Set the following entries down again exactly, line by line.

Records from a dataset
|---|

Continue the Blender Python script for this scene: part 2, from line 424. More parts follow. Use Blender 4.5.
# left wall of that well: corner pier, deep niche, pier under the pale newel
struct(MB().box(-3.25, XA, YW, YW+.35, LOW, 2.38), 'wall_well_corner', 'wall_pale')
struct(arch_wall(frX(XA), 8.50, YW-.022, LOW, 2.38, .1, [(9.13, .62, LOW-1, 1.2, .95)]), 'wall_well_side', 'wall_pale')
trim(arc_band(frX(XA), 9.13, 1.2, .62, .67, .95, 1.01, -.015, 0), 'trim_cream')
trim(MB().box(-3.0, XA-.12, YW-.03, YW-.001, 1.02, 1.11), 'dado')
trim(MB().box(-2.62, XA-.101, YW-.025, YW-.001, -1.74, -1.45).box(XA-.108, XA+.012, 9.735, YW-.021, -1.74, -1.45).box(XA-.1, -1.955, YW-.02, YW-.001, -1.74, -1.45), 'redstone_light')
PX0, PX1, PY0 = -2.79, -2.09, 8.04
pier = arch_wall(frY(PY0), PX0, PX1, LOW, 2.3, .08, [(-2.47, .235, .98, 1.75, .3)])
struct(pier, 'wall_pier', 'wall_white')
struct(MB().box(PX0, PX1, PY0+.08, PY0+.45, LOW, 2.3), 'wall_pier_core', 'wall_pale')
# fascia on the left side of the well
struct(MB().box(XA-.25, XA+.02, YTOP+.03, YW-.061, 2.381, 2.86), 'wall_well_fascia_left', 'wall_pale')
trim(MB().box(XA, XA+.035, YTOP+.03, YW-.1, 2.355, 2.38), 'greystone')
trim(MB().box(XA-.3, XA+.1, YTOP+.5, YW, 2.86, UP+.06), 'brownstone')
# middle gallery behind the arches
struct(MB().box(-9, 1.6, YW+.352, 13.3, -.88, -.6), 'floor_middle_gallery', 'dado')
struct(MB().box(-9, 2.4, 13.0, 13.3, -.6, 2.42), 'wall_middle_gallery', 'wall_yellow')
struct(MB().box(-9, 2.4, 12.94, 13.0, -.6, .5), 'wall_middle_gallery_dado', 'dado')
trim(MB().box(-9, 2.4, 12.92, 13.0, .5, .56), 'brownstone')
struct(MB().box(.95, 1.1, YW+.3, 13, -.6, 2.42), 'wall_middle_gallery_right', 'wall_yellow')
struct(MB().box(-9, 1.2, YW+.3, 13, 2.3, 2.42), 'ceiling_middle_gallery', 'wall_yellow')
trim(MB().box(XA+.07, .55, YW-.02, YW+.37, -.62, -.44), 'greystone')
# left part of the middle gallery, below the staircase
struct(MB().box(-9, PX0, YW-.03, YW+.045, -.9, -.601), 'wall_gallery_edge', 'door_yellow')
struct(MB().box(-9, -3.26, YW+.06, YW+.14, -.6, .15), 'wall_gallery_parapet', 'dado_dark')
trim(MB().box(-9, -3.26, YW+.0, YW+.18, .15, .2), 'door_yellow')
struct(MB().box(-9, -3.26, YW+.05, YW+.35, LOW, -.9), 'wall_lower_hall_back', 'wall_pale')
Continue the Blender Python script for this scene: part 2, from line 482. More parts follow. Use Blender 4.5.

|---|

(THE RESULT)
Continue the Blender Python script for this scene: part 2, from line 424. More parts follow. Use Blender 4.5.
# left wall of that well: corner pier, deep niche, pier under the pale newel
struct(MB().box(-3.25, XA, YW, YW+.35, LOW, 2.38), 'wall_well_corner', 'wall_pale')
struct(arch_wall(frX(XA), 8.50, YW-.022, LOW, 2.38, .1, [(9.13, .62, LOW-1, 1.2, .95)]), 'wall_well_side', 'wall_pale')
trim(arc_band(frX(XA), 9.13, 1.2, .62, .67, .95, 1.01, -.015, 0), 'trim_cream')
trim(MB().box(-3.0, XA-.12, YW-.03, YW-.001, 1.02, 1.11), 'dado')
trim(MB().box(-2.62, XA-.101, YW-.025, YW-.001, -1.74, -1.45).box(XA-.108, XA+.012, 9.735, YW-.021, -1.74, -1.45).box(XA-.1, -1.955, YW-.02, YW-.001, -1.74, -1.45), 'redstone_light')
PX0, PX1, PY0 = -2.79, -2.09, 8.04
pier = arch_wall(frY(PY0), PX0, PX1, LOW, 2.3, .08, [(-2.47, .235, .98, 1.75, .3)])
struct(pier, 'wall_pier', 'wall_white')
struct(MB().box(PX0, PX1, PY0+.08, PY0+.45, LOW, 2.3), 'wall_pier_core', 'wall_pale')
# fascia on the left side of the well
struct(MB().box(XA-.25, XA+.02, YTOP+.03, YW-.061, 2.381, 2.86), 'wall_well_fascia_left', 'wall_pale')
trim(MB().box(XA, XA+.035, YTOP+.03, YW-.1, 2.355, 2.38), 'greystone')
trim(MB().box(XA-.3, XA+.1, YTOP+.5, YW, 2.86, UP+.06), 'brownstone')
# middle gallery behind the arches
struct(MB().box(-9, 1.6, YW+.352, 13.3, -.88, -.6), 'floor_middle_gallery', 'dado')
struct(MB().box(-9, 2.4, 13.0, 13.3, -.6, 2.42), 'wall_middle_gallery', 'wall_yellow')
struct(MB().box(-9, 2.4, 12.94, 13.0, -.6, .5), 'wall_middle_gallery_dado', 'dado')
trim(MB().box(-9, 2.4, 12.92, 13.0, .5, .56), 'brownstone')
struct(MB().box(.95, 1.1, YW+.3, 13, -.6, 2.42), 'wall_middle_gallery_right', 'wall_yellow')
struct(MB().box(-9, 1.2, YW+.3, 13, 2.3, 2.42), 'ceiling_middle_gallery', 'wall_yellow')
trim(MB().box(XA+.07, .55, YW-.02, YW+.37, -.62, -.44), 'greystone')
# left part of the middle gallery, below the staircase
struct(MB().box(-9, PX0, YW-.03, YW+.045, -.9, -.601), 'wall_gallery_edge', 'door_yellow')
struct(MB().box(-9, -3.26, YW+.06, YW+.14, -.6, .15), 'wall_gallery_parapet', 'dado_dark')
trim(MB().box(-9, -3.26, YW+.0, YW+.18, .15, .2), 'door_yellow')
struct(MB().box(-9, -3.26, YW+.05, YW+.35, LOW, -.9), 'wall_lower_hall_back', 'wall_pale')
Continue the Blender Python script for this scene: part 2, from line 482. More parts follow. Use Blender 4.5.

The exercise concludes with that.